Uma História de Desamor ou como me Apaixonei pelo Amor
de Graça Gonçalves

Há livros de vários sabores e tonalidades. Este volume guarda o gosto incerto da infância e um aroma a adolescência. A autora aveirense Graça Gonçalves põe-nos sob o olhar uma história transbordante de sensibilidade: o percurso de Guida pelo divórcio dos pais e a sua transladação da capital para um ambiente rústico e puro. Ao jeito de bildungsroman, Margarida cresce página a página, num tecido de relações onde se entrelaçam a ternura, a busca afadigada da compreensão e, sobretudo, um olhar perspicaz sobre o mundo dos adultos.

Em Guida, tudo é expectante: a vida procura-se e a vida procura-a. A jovem aprende-a com um mosaico de pessoas: a guerrilha com a «irmã» traz ao de cima a hipocrisia e o convencionalismo; as criadas ensinam-lhe o que é o estatuto; o avô António explica-lhe o mistério da poesia; o Professor, a importância dos regulamentos; Pedro, a paixão. Parece existir sempre uma linha muito ténue, às vezes imperceptível, a dividir dois hemisférios. Por um lado, a natureza e a inocência; na outra margem, o contra-peso da cultura e das normas. Entre estas duas margens, Guida vai crescendo, numa eterna e incorruptível fidelidade aos seus ideais, mas não isenta de tentações ou percalços. Choque a choque: o divórcio, a escola, a morte do avô, e, especialmente, o fim trágico de Pedro, porque é sempre doloroso quando os filhos morrem antes dos pais. Longe de se devorar de revolta, Guida encontra novas fontes de ternura e sensibilidade, e reforça as sua vontade irrendível.
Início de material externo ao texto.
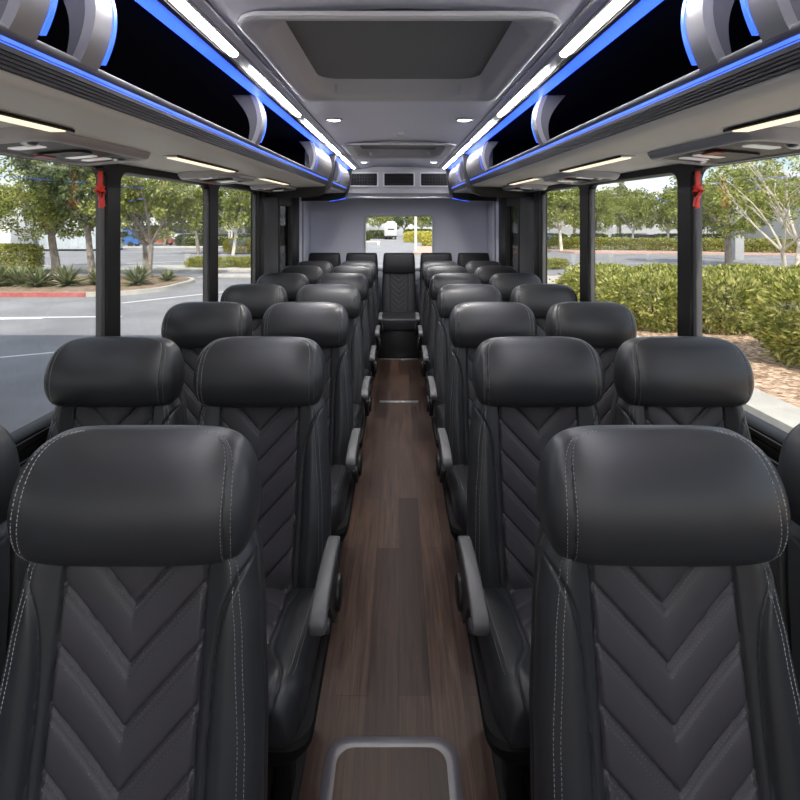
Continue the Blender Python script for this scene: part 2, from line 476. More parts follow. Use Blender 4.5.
def rrect(x0, x1, y0, y1, r, n=5):
    pts = []
    for cx, cy, a0 in ((x1 - r, y1 - r, 0), (x0 + r, y1 - r, PI / 2), (x0 + r, y0 + r, PI), (x1 - r, y0 + r, 1.5 * PI)):
        for k in range(n + 1):
            a = a0 + PI / 2 * k / n; pts.append((cx + r * math.cos(a), cy + r * math.sin(a)))
    return pts

def make_base(xl, xr):
    m = MB(); rings = []
    for z, gx, gf in ((0.235, 0.045, 0.060), (0.245, 0.020, 0.030), (0.275, 0.006, 0.010), (0.305, 0.0, 0.0), (0.318, 0.004, 0.006), (0.324, 0.016, 0.018)):
        rings.append([(x, y, z) for x, y in rrect(xl + gx, xr - gx, -0.528 + gf, 0.0, 0.055, 6)])
    return m.loft(rings)
def make_legs(m, x):
    m.box(x - 0.02, x + 0.02, -0.36, -0.30, 0.012, 0.25, 0.004)
    m.box(x - 0.02, x + 0.02, -0.14, -0.08, 0.012, 0.25, 0.004)
    m.box(x - 0.035, x + 0.035, -0.42, -0.02, 0.0, 0.014, 0.003)
    return m
def make_pad(sg):
    m = MB(); rings = []
    path = [(-0.492, 0.548, 0.016), (-0.488, 0.552, 0.024), (-0.47, 0.562, 0.028), (-0.40, 0.574, 0.027), (-0.30, 0.578, 0.025), (-0.22, 0.574, 0.022), (-0.185, 0.566, 0.018), (-0.175, 0.556, 0.010)]
    xc = sg * 0.254
    for i, (y, z, h) in enumerate(path):
        w = 0.020 - 0.0035 * i / 7 if 0 < i < len(path) - 1 else 0.015
        ring = []
        for k in range(16):
            a = 2 * PI * k / 16
            cx = math.copysign(abs(math.cos(a)) ** 0.36, math.cos(a)); cy = math.copysign(abs(math.sin(a)) ** 0.36, math.sin(a))
            ring.append((xc + cx * w, y, z - 0.012 + cy * h * 0.62))
        rings.append(ring)
    return m.loft(rings)
def make_arm(sg):
    m = MB(); x0, x1 = sorted((sg * 0.240, sg * 0.262))
    prof = [(-0.47, 0.545), (-0.46, 0.520), (-0.40, 0.505), (-0.33, 0.470), (-0.27, 0.40), (-0.22, 0.345), (-0.14, 0.345), (-0.13, 0.42), (-0.17, 0.52), (-0.19, 0.555)]
    m.loft([[(x0, y, z) for y, z in prof], [(x1, y, z) for y, z in prof]])
    return m
def make_disc(sg, y, z, r):
    m = MB(); xs = [sg * 0.258, sg * 0.270, sg * 0.274]
    rr = [r, r, r * 0.8]
    return m.loft([[(x, y + q * math.cos(2 * PI * k / 20), z + q * math.sin(2 * PI * k / 20)) for k in range(20)] for x, q in zip(xs, rr)])

SHARED = {}
def shared(name, fn, m, parent, ang=35):
    if name not in SHARED:
        o = fn().build(name.split('@')[0], m, parent, local=True, ang=ang); SHARED[name] = o
        return o
    o = SHARED[name].copy(); COL.objects.link(o); o.parent = parent
    return o

def build_panelled(fn, name, parent, panel_test):
    """mesh with leather outside and quilted vinyl in the middle panel"""
    if name in SHARED:
        o = SHARED[name].copy(); COL.objects.link(o); o.parent = parent; return o
    o = fn().build(name, M['leather'], parent, local=True, ang=60)
    o.data.materials.append(M['panel'])
    for p in o.data.polygons:
        if panel_test(p.center): p.material_index = 1
    SHARED[name] = o
    return o

def make_seat(kind):
    root = empty('passenger_seat')
    build_panelled(make_cushion, 'cushion', root, lambda c: abs(c.x) < 0.113 and c.z > 0.34)
    b = build_panelled(make_backrest_meshes, 'backrest', root, lambda c: abs(c.x) < 0.121)
    h = shared('headrest', make_headrest, M['leather'], root, 50)
    shared('back_shell', make_shell, M['shell'], root)
    cu = [x for x in bpy.data.objects if x.parent == root and x.name.startswith('cushion')][0]
    for sg in (-1, 1):
        shared(f'stitching@h{sg}', lambda: head_stitch(sg), M['thread'], h)
        shared(f'stitching@b{sg}', lambda: back_stitch(sg), M['thread'], b)
        shared(f'chevron_stitching@{sg}', lambda: chev_stitch(sg), M['dimthread'], b)['kind'] = 'stuff'
        shared(f'stitching@c{sg}', lambda: cush_stitch(sg), M['thread'], cu)
    if kind == 'window': xl, xr = -0.215, 0.215
    elif kind == 'aisleL': xl, xr = -0.215, 0.246
    else: xl, xr = -0.246, 0.215
    make_base(xl, xr).build('seat_base', M['basebl'], root, local=True)
    for x in (-0.15, 0.15):
        make_legs(MB(), x).build('leg', M['basebl'], root, local=True)
    if kind != 'window':
        sg = 1 if kind == 'aisleL' else -1
        a = make_arm(sg).build('armrest', M['black'], root, local=True)
        make_pad(sg).build('arm_pad', M['armpad'], a, local=True, ang=50)
        make_disc(sg, -0.175, 0.40, 0.045).build('hinge_cover', M['black'], a, local=True)
        make_disc(sg, -0.43, 0.500, 0.016).build('release_button', M['steel'], a, local=True)
    return root

protos = {k: make_seat(k) for k in ('aisleL', 'aisleR', 'window')}
used = set()
ORD = ['first', 'second', 'third', 'fourth', 'fifth', 'sixth', 'seventh']
def place_seat(kind, x, y, label, group):
    if kind not in used:
        o = protos[kind]; used.add(kind)
    else:
        o = link_copy(protos[kind])
    o.location = (x, y, -0.006 if y < 1 else 0); tag(o, label, 'seat', group)
    return o
AX, WX = 0.436, 0.8955
for n in range(7):
    d = (0.90, 1.633, 2.413, 3.193, 3.973, 4.753, 5.45)[n]
    for sd, w in ((-1, 'left'), (1, 'right')):
        place_seat('aisleL' if sd < 0 else 'aisleR', sd * (AX if n else 0.450), d,
                   f'black quilted leather aisle seat with grey armrest, {ORD[n]} row from front, {w} of aisle', f'aisle seats on the {w}')
        place_seat('window', sd * (WX if n else 0.925), d + (0.045 if n == 0 else 0.0),
                   f'black quilted leather window seat, {ORD[n]} row from front, beside the {w} windows', f'window seats on the {w}')

# rear bench seats: taller, squarer backs
BY = 6.22
def bback_y(x, z):
    ax = abs(x); hw = 0.205 - 0.012 * smooth(0.6, 1.1, z)
    y = -0.16 + (z - 0.40) * 0.26
    y += 0.05 * (1 - math.sqrt(max(0.0, 1 - min(1.0, ax / hw) ** 9)))
    if ax < 0.10 and z < 0.86:
        zc = z - 0.9 * ax; d0 = ((zc - 0.38) / 0.062) % 1.0
        y += 0.005 * math.exp(-(min(d0, 1 - d0) * 0.062 / 0.004) ** 2)
    y += 0.006 * math.exp(-((ax - 0.105) / 0.004) ** 2)
    return y
def bench_back():
    m = MB(); g = []
    for j in range(101):
        z = 0.38 + 0.54 * j / 100; hw = 0.205 - 0.012 * smooth(0.6, 1.1, z)
        g.append([m.bm.verts.new((hw * t, bback_y(hw * t, z), z)) for t in [-1 + 2 * i / 90 for i in range(91)]])
    for j in range(100):
        for i in range(90): m.bm.faces.new((g[j][i], g[j][i + 1], g[j + 1][i + 1], g[j + 1][i]))
    m.box(-0.198, 0.198, 0.0, 0.05, 0.36, 0.93, 0.01, mtx=Matrix.Shear('XZ', 4, (0, 0)) if False else None)
    return m
def bench_head():
    m = MB(); rings = []
    for z, w, yf, yb in ((0.890, 0.175, -0.03, 0.06), (0.893, 0.190, -0.055, 0.07), (0.91, 0.196, -0.066, 0.075), (1.00, 0.196, -0.062, 0.075), (1.09, 0.188, -0.040, 0.072), (1.118, 0.182, -0.028, 0.068), (1.128, 0.172, -0.012, 0.058), (1.130, 0.155, 0.0, 0.045)):
        ring = []
        for k in range(40):
            a = 2 * PI * k / 40
            cx = math.copysign(abs(math.cos(a)) ** 0.4, math.cos(a)); cy = math.copysign(abs(math.sin(a)) ** 0.5, math.sin(a))
            ring.append((cx * w, (yf + yb) / 2 + cy * (yb - yf) / 2, z))
        rings.append(ring)
    return m.loft(rings)
def make_bench_seat():
    r = empty('rear_bench_seat')
    m = MB(); m.box(-0.222, 0.222, -0.60, -0.10, 0.30, 0.44, 0.03, 4); m.build('cushion', M['benchl'], r, local=True)
    b = bench_back().build('backrest', M['benchl'], r, local=True, ang=60)
    b.data.materials.append(M['benchp'])
    for p in b.data.polygons:
        if abs(p.center.x) < 0.104 and p.normal.y < 0: p.material_index = 1
    bench_head().build('headrest', M['benchl'], r, local=True, ang=50)
    m = MB(); m.box(-0.226, 0.226, -0.575, -0.02, 0.0, 0.30, 0.008); m.build('seat_base', M['black'], r, local=True)
    return r
bench = make_bench_seat()
for i, (x, w) in enumerate(((-0.90, 'far left corner'), (-0.45, 'left of the middle seat'), (0.0, 'middle seat facing the aisle'), (0.45, 'right of the middle seat'), (0.90, 'far right corner'))):
    o = bench if i == 0 else link_copy(bench)
    o.location = (x, BY, 0)
    tag(o, f'black square-topped bench seat against the rear wall, {w}', 'seat', 'rear bench seats')

# ------------------------------------------------------------------ coach shell
YF, YR = -2.3, 6.60
m = MB(); m.box(-1.20, 1.20, YF, YR + 0.05, -0.06, 0.0); tag(m.build('floor', M['floor'], smooth=False), 'dark brown wood plank floor down the aisle', 'floor', kind='structure')

GX = 1.165
def frame_plate(mb, s, y0, y1, z0, z1, hy0, hy1, hz0, hz1, r, xi=1.13, xo=1.20, n=6):
    """wall bay with a rounded opening"""
    inner = rrect(hy0, hy1, hz0, hz1, r, n)
    outer = []
    for (y, z) in inner:
        cy, cz = (hy0 + hy1) / 2, (hz0 + hz1) / 2
        outer.append(None)
    # outer loop: quarter by quarter, corner points walk along the two edges
    q = n + 1; res = []
    cor = [(y1, z1), (y0, z1), (y0, z0), (y1, z0)]
    for c in range(4):
        for k in range(q):
            y, z = inner[c * q + k]
            Y, Z = cor[c]
            f = k / n
            if c in (0, 2): p = (Y, z) if f < 0.5 else ((Y, Z) if abs(f - 0.5) < 1e-6 else (y, Z))
            else: p = (y, Z) if f < 0.5 else ((Y, Z) if abs(f - 0.5) < 1e-6 else (Y, z))
            res.append(p)
    rows = [[(s * xo, y, z) for y, z in res], [(s * xi, y, z) for y, z in res],
            [(s * xi, y, z) for y, z in inner],
            [(s * (xi + 0.012), y, z) for y, z in rrect(hy0 + 0.008, hy1 - 0.008, hz0 + 0.008, hz1 - 0.008, r, n)],
            [(s * (GX + 0.007), y, z) for y, z in rrect(hy0 + 0.008, hy1 - 0.008, hz0 + 0.008, hz1 - 0.008, r, n)]]
    mb.loft(rows, cap=False)
ZT, ZS = 1.590, 0.795     # glass top and bottom
bays = [(-2.3, -0.10, -2.15, -0.15, 'frame'), (-0.10, 2.045, 0.0, 2.0, 'frame'), (2.045, 3.15, 2.09, 3.085, 'frame'), (3.15, 4.165, 3.22, 4.11, 'frame')]
wi = 1
for s, side in ((-1, 'left'), (1, 'right')):
    # structure of the wall: lower lining, header and rear part
    m = MB()
    m.box(*sorted((s * 1.155, s * 1.20)), YF, YR, 0.0, 0.72)
    m.box(*sorted((s * 1.150, s * 1.20)), 5.52, YR, 0.72, 1.62)
    w = m.build(f'wall_{side}', M['sidewall'], shear='wall', smooth=False); tag(w, f'grey lined side wall under the {side} windows', 'wall', kind='structure')
    m = MB(); m.box(*sorted((s * 1.14, s * 1.20)), YF, YR, 1.64, 2.10); m.build('header_panel', M['darkpanel'], w, shear='wall', smooth=False)
    m = MB(); m.box(*sorted((s * 1.135, s * 1.20)), 4.30, 4.86, 0.72, 1.64, 0.012); m.build('dark_panel', M['darkpanel'], w, shear='wall')
    m = MB(); m.box(*sorted((s * 1.125, s * 1.20)), 4.165, 4.30, 0.72, 1.64, 0.01); m.build('black_panel', M['frame'], w, shear='wall')
    m = MB(); m.box(*sorted((s * 1.120, s * 1.20)), 5.42, 5.80, 0.72, 1.60, 0.012); m.build('black_panel', M['frame'], w, shear='wall')
    m = MB(); m.box(*sorted((s * 1.13, s * 1.20)), 5.86, 6.02, 0.0, 1.60, 0.02); m.box(*sorted((s * 1.13, s * 1.20)), 6.2, 6.6, 0.0, 1.6, 0.03); m.build('corner_lining', M['rearwall'], w, shear='wall')
    for (y0, y1, h0, h1, _) in bays + [(4.86, 5.44, 4.90, 5.41, 'narrow')]:
        narrow = _ == 'narrow'
        zt = 1.50 if narrow else (ZT + 0.012 if y0 < 1 else ZT)
        wn = empty(f'window_{wi}', (s * GX, (y0 + y1) / 2, ZS),
                   f'{"narrow smoked" if narrow else "black framed"} bus window on the {side}, ' + ['beside the camera', 'largest, by the first two rows', 'second pane along', 'third pane along', 'small one by the rear bench'][[b[0] for b in bays].index(y0) if not narrow else 4], 'window', kind='structure')
        wi += 1
        m = MB(); frame_plate(m, s, y0, y1, ZS - 0.03, 1.64, h0, h1, ZS, zt, 0.055 if not narrow else 0.02); m.build('window_frame', M['frame'], wn, shear='wall')
        m = MB(); m.box(*sorted((s * GX, s * (GX + 0.006))), h0 - 0.02, h1 + 0.02, ZS - 0.02, zt + 0.02)
        m.build('pane', M['darkglass'] if narrow else M['glass'], wn, shear='wall', smooth=False)
        if not narrow:   # slim grey sash on the rear jamb of each window
            m = MB(); m.box(*sorted((s * 1.138, s * 1.162)), h1 - 0.030, h1 - 0.006, ZS + 0.02, zt - 0.03, 0.004); m.build('sash', M['framegrey'], wn, shear='wall')
    # ribbed black sill
    m = MB()
    prof = [(1.20, 0.725), (1.118, 0.725), (1.114, 0.731), (1.116, 0.742), (1.122, 0.744), (1.122, 0.750), (1.117, 0.753), (1.119, 0.764), (1.126, 0.766), (1.126, 0.772), (1.122, 0.775), (1.126, 0.786), (1.140, 0.790), (1.152, 0.797), (1.20, 0.797)]
    m.prism([(s * x, z) for x, z in prof], YF, 4.30)
    t = m.build('trim_1' if s < 0 else 'trim_2', M['frame']); tag(t, f'ribbed black window sill along the {side} wall', 'trim', kind='structure')
    m = MB(); m.prism([(s * x, z) for x, z in [(1.1125, 0.7345), (1.115, 0.733), (1.115, 0.739), (1.1125, 0.738)]], YF, 4.30); m.build('bright_line', M['alum'], t)
    m = MB(); m.prism([(s * x, z) for x, z in [(1.126, 0.788), (1.150, 0.7985), (1.150, 0.796), (1.128, 0.786)]], YF, 4.30); m.build('sill_edge', M['framegrey'], t)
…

O livrinho prima pelo tom coloquial, a lembrar Agulha em Palheiro de Salinger, ou Clarissa de Erico Veríssimo, livros que primam pela autenticidade só possível naqueles que falam como quem confidencia. Berlindes de emoções para a Guida, no último Verão antes da adultícia, e parabéns à autora por este fruto sem mácula.